BENGALURU : Each time Krishnan Narayanan asks someone in the tech sector about where they think India’s IT journey began, he’s surprised at the answer they give. “People in Bengaluru always think it began in 1990 with the setting up of Wipro and Infosys. But that’s not true. TCS has been there since the late ’50s and India got its first computer in 1955,” he says.

This led Narayanan and N Dayasindhu, who both worked in the research arm of Infosys earlier, to set up itihaasa Research and Digital, and work on a mobile app that chronicles the history of Indian IT. Visitors to Bangalore Literature Festival will also be able to explore the app during the festival on Nov 9 and 10. 

“We wanted to give back to the field we came from,” says Narayanan, the co-founder and president of the not-for-profit company. Agrees Kris Gopalakrishnan, co-founder, Infosys, and founder and chairman, itihaasa, saying, “After I stepped down from Infosys, I wanted to document the growth of the IT Industry in India through the voices of the leaders who made it happen.” 

The mobile app –available for free on Android and iOS platforms – has 1,000 videos, photographs and articles related to the history of the field, including interviews with industrialists N R Narayana Murthy and Azim Premji, academicians Rajaraman and H N Mahabala, and former NASSCOM president Kiran Karnik.

Work began in 2015 and went on for one year, wherein Narayanan and Dayasindhu worked on acquiring data from public documents and conducted interviews.  Since each video is 4-5 minutes long, it is easy to consume, says Dayasindhu. The app allows people to search for information through 15,000 tags. Explains co-founder and CEO Dayasindhu, “Viewers can see the interconnectedness between everything. For instance, one can start with the time period when something took place, and discover the people associated with that, the places or technical terms related to it, and so on.” 

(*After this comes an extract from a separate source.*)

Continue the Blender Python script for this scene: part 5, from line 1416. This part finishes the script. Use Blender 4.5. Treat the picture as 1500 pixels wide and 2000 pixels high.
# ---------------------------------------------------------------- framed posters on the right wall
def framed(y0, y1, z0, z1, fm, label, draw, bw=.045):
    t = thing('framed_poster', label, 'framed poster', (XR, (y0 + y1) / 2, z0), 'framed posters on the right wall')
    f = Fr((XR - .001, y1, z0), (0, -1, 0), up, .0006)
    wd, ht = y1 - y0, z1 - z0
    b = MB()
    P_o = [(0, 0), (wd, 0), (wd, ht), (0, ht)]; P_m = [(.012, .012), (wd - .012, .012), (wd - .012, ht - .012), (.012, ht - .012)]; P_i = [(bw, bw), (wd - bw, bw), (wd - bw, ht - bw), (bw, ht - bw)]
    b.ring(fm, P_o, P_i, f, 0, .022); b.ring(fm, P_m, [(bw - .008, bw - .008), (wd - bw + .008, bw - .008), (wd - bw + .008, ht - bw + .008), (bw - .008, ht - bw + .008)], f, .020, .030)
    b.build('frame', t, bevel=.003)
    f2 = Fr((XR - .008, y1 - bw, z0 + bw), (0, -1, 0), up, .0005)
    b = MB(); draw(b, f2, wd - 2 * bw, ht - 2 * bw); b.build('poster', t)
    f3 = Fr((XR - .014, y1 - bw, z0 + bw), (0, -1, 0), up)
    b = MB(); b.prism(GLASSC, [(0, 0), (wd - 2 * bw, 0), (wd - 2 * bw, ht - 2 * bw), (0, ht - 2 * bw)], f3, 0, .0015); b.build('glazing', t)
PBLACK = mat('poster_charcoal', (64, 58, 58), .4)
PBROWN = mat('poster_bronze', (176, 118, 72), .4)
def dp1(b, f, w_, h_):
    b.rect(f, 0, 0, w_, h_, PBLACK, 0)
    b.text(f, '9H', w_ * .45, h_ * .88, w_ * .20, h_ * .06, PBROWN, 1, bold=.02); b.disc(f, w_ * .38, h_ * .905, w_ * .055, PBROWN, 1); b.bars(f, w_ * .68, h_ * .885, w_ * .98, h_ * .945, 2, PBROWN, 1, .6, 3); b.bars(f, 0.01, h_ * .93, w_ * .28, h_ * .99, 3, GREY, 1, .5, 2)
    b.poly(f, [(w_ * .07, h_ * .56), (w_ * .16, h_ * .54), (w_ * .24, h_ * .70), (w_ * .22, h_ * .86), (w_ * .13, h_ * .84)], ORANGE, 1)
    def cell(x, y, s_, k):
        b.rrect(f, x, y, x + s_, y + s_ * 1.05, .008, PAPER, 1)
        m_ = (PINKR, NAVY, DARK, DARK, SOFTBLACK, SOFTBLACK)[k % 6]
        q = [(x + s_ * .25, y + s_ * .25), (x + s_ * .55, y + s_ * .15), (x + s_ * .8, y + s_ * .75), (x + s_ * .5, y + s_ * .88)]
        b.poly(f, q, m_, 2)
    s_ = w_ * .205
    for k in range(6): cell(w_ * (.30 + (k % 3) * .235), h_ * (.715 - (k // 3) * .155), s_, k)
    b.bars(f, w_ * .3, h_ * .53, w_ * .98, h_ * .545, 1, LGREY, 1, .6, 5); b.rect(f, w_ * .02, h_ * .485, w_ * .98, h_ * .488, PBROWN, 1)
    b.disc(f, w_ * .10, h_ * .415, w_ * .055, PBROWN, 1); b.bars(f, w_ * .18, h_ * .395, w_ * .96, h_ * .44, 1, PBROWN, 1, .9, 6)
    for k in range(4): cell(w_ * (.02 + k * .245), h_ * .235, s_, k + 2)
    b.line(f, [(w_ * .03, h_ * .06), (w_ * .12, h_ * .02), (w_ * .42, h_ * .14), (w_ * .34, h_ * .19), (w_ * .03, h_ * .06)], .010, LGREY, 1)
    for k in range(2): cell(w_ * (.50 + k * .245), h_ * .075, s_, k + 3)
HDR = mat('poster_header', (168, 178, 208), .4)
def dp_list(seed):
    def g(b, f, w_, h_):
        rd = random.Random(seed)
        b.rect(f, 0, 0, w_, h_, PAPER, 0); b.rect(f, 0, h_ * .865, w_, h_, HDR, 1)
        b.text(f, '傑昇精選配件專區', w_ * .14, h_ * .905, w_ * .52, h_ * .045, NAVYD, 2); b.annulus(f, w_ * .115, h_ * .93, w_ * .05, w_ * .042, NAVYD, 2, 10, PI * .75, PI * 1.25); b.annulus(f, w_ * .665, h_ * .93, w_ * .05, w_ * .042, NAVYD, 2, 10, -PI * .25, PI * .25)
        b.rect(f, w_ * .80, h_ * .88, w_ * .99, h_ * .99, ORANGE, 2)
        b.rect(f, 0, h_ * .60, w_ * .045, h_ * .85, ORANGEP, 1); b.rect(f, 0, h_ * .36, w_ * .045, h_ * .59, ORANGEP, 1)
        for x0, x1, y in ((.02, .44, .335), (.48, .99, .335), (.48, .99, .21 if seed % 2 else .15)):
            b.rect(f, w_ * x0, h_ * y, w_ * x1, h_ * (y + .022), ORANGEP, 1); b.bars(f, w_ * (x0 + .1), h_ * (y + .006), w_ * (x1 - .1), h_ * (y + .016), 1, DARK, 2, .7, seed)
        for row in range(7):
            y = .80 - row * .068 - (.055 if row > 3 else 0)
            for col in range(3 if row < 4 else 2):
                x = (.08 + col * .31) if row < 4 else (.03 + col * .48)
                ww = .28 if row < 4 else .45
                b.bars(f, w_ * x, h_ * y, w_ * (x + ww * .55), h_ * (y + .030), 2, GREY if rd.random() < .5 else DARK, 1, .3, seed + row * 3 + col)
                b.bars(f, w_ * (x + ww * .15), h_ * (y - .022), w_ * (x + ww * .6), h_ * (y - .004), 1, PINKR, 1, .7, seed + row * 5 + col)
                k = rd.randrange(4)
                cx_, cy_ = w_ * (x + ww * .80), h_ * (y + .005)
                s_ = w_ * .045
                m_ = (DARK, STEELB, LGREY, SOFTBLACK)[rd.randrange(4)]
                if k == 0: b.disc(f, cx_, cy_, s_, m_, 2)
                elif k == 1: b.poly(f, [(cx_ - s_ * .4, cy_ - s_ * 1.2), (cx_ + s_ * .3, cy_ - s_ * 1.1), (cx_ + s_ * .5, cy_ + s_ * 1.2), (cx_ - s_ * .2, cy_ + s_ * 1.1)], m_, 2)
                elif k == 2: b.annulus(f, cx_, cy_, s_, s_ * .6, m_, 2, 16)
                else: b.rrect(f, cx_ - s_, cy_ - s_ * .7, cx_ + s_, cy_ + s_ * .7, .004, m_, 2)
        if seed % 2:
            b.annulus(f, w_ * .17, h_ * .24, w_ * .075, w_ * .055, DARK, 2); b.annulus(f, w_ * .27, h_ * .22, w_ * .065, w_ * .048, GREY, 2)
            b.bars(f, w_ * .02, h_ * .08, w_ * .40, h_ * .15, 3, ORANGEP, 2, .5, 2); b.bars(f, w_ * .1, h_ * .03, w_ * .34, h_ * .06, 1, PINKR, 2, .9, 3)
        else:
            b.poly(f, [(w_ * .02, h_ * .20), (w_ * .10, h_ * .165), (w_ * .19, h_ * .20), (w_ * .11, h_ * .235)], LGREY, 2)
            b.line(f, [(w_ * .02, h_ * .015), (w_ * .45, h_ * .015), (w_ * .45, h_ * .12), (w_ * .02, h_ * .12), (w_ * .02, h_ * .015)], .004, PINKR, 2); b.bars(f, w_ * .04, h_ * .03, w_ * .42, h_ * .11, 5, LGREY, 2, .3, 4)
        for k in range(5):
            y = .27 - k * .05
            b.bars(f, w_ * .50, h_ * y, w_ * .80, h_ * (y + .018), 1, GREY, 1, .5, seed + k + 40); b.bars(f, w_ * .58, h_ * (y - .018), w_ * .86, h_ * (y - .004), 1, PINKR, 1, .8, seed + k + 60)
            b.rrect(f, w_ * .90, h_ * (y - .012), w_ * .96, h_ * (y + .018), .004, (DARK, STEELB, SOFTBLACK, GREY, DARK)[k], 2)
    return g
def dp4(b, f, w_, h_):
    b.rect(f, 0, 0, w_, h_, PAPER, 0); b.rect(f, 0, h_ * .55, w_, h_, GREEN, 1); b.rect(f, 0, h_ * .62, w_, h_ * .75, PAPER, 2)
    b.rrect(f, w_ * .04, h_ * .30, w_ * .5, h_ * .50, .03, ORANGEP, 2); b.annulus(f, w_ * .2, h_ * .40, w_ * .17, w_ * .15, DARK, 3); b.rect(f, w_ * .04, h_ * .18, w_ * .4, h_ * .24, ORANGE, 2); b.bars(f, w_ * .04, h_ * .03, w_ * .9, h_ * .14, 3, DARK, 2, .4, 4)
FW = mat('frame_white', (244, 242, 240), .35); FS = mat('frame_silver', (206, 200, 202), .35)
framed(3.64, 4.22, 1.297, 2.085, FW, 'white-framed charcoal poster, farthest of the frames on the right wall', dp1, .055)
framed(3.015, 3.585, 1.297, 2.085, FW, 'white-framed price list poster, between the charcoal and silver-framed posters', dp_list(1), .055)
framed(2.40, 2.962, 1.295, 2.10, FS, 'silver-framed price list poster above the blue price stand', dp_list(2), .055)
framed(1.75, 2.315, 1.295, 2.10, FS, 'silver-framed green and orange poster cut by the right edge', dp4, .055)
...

Around 190 nuggets are related to Bengaluru alone. The app includes information related to how Prof Vincent Rideout, a visiting faculty at the IISc, was assisted by V Rajaraman in building an analogue computer and how, in 1995, IIM Bangalore was one of the first educational institutions (outside of IITs and IISc) to get internet access for its students, and individual email ids for its faculty and students.